WHAT IS REQUIRED:
Which lines contain the word "part"? Return each of them as written.

RECORD EXTRACTS:
******************************

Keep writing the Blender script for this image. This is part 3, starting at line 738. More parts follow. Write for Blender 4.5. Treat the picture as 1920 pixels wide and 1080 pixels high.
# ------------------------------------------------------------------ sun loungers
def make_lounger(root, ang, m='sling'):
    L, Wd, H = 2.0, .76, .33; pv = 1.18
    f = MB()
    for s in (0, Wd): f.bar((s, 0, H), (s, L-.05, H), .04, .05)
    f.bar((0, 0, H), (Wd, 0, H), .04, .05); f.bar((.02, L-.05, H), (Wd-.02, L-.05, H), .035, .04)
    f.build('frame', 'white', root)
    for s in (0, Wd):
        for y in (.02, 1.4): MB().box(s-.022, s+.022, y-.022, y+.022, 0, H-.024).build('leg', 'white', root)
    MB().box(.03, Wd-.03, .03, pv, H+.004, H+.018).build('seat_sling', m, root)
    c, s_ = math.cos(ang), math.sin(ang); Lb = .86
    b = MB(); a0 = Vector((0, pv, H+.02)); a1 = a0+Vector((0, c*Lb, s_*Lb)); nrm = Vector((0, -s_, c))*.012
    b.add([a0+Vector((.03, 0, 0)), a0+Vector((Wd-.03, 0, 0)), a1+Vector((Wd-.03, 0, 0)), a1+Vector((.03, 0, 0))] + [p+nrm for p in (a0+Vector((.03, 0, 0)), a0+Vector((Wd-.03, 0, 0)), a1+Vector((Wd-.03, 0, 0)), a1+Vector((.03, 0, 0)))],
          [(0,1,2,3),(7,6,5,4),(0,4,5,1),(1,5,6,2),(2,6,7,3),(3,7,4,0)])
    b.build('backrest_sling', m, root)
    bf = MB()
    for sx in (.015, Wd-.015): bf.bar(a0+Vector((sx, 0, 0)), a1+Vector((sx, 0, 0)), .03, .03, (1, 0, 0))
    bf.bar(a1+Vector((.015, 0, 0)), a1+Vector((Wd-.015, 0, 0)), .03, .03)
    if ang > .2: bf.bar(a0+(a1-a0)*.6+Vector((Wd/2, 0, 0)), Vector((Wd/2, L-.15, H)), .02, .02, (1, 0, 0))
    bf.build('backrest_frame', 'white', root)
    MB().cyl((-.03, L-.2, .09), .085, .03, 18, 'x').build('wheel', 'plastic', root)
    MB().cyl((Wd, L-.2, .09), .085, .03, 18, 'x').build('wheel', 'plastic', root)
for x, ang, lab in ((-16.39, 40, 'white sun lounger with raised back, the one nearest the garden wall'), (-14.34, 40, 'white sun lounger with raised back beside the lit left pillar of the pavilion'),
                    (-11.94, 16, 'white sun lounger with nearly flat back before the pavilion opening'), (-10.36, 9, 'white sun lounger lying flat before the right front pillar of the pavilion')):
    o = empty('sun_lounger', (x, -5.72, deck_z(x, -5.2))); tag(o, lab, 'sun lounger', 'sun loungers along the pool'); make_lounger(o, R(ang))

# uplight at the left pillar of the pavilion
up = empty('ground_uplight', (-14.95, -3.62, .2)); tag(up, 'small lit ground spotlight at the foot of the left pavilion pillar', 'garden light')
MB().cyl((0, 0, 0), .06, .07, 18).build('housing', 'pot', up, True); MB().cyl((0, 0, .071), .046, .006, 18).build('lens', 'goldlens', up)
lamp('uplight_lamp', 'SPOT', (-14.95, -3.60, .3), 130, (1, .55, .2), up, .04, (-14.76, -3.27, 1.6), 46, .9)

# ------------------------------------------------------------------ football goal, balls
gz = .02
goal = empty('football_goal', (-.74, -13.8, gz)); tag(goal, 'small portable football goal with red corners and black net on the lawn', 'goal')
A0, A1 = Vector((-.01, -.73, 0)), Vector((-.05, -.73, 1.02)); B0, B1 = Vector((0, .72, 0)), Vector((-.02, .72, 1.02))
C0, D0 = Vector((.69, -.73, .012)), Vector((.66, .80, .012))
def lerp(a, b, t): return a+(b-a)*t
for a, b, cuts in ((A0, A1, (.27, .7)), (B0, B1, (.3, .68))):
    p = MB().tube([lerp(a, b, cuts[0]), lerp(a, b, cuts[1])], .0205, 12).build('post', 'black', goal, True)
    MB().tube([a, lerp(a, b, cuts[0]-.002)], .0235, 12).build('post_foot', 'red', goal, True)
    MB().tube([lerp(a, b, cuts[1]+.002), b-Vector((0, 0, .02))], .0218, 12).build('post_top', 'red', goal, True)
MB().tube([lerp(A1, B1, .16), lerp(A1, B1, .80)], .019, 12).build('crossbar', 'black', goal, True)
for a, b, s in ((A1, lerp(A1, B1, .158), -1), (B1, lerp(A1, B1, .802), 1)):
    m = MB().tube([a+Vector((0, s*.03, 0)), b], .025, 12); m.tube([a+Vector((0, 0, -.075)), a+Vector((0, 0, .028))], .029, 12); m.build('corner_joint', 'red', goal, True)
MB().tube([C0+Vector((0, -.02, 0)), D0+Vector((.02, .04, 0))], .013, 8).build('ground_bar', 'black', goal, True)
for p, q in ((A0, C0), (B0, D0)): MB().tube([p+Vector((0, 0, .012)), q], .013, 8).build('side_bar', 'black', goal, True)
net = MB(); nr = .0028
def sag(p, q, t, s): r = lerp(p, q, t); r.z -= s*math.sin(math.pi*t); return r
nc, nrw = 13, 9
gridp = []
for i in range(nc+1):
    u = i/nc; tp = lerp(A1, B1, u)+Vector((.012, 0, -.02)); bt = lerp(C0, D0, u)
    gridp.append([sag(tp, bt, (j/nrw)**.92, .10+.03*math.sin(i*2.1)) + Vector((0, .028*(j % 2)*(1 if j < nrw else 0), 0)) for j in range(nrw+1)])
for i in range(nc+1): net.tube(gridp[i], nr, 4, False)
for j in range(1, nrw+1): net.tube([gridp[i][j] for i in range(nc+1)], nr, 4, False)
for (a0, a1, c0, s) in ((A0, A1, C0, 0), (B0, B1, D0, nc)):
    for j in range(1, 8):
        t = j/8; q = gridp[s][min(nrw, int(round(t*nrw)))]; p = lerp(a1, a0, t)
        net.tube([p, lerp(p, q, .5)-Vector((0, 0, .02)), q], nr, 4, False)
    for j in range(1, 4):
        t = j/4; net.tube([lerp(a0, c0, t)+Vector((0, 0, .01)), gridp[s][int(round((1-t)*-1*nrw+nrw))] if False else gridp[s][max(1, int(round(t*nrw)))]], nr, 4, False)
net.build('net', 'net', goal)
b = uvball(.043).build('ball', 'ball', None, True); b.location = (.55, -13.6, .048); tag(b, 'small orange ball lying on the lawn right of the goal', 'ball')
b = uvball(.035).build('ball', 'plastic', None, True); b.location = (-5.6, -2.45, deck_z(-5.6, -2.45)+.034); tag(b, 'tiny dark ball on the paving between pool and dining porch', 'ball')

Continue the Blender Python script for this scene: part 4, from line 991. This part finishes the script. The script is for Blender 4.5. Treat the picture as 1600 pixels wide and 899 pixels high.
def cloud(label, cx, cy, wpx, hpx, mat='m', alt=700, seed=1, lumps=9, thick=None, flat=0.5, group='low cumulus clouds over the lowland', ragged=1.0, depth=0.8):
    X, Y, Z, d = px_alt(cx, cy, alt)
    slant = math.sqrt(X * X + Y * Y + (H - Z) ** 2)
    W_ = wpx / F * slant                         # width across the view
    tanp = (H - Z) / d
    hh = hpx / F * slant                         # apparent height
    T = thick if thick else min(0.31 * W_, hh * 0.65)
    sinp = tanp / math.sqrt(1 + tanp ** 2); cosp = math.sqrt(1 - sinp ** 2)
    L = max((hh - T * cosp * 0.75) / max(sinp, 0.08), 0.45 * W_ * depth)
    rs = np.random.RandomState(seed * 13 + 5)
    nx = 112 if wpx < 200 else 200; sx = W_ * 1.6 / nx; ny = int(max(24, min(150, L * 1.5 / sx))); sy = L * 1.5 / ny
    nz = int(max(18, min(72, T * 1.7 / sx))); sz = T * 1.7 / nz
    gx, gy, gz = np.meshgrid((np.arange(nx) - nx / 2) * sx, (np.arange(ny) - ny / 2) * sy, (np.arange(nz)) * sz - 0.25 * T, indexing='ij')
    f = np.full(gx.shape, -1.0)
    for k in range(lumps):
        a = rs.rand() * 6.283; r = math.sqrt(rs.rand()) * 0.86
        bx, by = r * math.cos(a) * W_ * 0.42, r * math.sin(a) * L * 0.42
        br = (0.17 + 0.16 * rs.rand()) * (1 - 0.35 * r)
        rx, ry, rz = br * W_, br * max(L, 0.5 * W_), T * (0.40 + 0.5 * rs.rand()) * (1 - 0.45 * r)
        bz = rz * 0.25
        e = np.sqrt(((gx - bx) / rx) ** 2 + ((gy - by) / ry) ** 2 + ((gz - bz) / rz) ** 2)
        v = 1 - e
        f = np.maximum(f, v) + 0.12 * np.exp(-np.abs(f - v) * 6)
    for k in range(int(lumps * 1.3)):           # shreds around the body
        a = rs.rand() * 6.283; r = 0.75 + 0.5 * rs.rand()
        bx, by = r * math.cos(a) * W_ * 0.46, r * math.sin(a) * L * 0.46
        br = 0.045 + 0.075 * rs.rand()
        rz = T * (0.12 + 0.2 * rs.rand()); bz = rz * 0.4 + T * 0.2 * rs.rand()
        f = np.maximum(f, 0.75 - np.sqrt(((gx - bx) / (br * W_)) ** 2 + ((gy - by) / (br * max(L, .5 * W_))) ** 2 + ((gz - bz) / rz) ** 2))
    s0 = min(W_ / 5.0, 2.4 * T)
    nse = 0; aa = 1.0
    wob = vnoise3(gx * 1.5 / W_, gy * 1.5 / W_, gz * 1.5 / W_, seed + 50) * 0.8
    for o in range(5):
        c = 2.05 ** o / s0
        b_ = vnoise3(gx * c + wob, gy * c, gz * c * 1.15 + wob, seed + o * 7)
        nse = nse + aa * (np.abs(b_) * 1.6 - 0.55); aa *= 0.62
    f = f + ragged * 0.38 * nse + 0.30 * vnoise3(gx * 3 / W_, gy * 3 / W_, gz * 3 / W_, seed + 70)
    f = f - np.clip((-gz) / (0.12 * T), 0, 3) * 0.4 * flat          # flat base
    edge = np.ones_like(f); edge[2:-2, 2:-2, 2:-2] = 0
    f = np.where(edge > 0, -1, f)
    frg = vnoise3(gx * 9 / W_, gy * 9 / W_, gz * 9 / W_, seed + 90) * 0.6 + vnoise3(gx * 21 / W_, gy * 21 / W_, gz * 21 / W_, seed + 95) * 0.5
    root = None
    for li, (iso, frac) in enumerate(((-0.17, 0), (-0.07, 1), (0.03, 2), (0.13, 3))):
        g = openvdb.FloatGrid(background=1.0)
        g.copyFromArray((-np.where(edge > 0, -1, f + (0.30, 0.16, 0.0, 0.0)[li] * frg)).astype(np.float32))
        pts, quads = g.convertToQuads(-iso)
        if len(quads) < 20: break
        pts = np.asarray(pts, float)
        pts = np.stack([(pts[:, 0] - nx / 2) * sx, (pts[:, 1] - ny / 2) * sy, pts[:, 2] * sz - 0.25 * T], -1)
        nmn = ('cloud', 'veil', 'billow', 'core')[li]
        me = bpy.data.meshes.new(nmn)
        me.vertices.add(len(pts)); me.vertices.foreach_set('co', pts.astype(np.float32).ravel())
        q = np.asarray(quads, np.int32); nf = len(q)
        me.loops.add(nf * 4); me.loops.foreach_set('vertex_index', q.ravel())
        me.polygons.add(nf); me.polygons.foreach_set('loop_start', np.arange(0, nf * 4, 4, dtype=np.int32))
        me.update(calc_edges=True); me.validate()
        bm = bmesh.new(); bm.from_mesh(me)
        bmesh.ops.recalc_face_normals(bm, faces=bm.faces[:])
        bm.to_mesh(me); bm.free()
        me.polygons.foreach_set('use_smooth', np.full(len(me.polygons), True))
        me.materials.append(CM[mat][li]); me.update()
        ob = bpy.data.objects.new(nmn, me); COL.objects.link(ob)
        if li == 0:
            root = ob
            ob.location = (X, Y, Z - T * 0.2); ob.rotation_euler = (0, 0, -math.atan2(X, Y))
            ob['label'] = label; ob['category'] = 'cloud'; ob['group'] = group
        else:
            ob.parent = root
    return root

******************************

RESPONSE:
Keep writing the Blender script for this image. This is part 3, starting at line 738. More parts follow. Write for Blender 4.5. Treat the picture as 1920 pixels wide and 1080 pixels high.
Continue the Blender Python script for this scene: part 4, from line 991. This part finishes the script. The script is for Blender 4.5. Treat the picture as 1600 pixels wide and 899 pixels high.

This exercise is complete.